Pan is one of Leighton's earliest works, being only a year later than the famous Cimabue's Madonna (Royal Collection; on loan to the National Gallery, London), which had launched his career with such éclat when it was purchased by Queen Victoria at the Royal Academy of 1855. Having spent that summer in London, being introduced to society by his friend Adelaide Sartoris and meeting his fellow artists, Leighton had moved to Paris to complete his long continental apprenticeship, remaining there until he finally settled in London in 1859.

Pan and a companion work, Venus, which was sold in these Rooms on 11 June 1993 (lot 126), were early products of this period. In Paris Leighton felt the influence of French classicism, meeting Ingres, Ary Scheffer and other artists working in the academic tradition, and as a result conceived what his friend Robert Browning called a 'sudden taste' for 'pagan figures'. Among these were Pan and Venus, together with an Orpheus and Euridice subject entitled The Triumph of Music that he exhibited at the R.A. in 1856.

Browning particularly admired Pan, telling the American sculptress Harriet Hosmer that Leighton had painted 'a capital Pan enjoying himself in a dell'. The picture and its companion were also admired by Leighton's fellow artist G.F. Watts, who allowed them to be exhibited in his studio at Little Holland House. They displayed, he wrote, 'a wonderful perception of natural effects', so much so that they made his own work look 'flat and dim'. From Little Holland House they went on exhibition at the Royal Institution in Manchester, accompanied in the catalogue by a quote from the hymn to Pan in Keats's Endymion; and in 1857 Leighton allowed them to be included in the exhibition of modern British art, organised by William Michael Rossetti, that toured the west coast of America. This, however, proved a disaster.
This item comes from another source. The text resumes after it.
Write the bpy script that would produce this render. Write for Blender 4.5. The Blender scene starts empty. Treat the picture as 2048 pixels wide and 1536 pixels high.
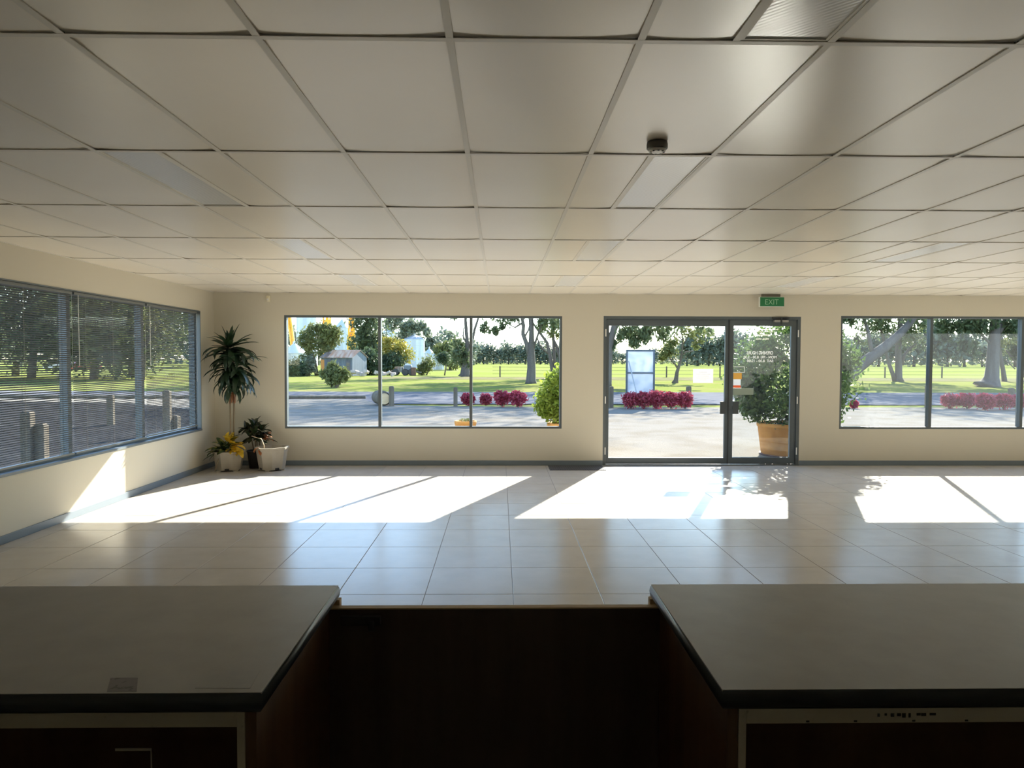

The nude figures upset the local Mrs Grundys and the pictures were hurriedly withdrawn; according to an understandably indignant Leighton, they were 'stowed away in a cupboard', eventually being rescued by his friend Fanny Kemble, the actress, who was a sister of Mrs Sartoris. Back in England, they disappeared for many years, surfacing only in recent times.

The design is different from that of 'The Great God Pan', an illustration to Elizabeth Barrett Browning's poem 'A Musical Instrument', that Leighton contributed to the Cornhill Magazine in July 1860.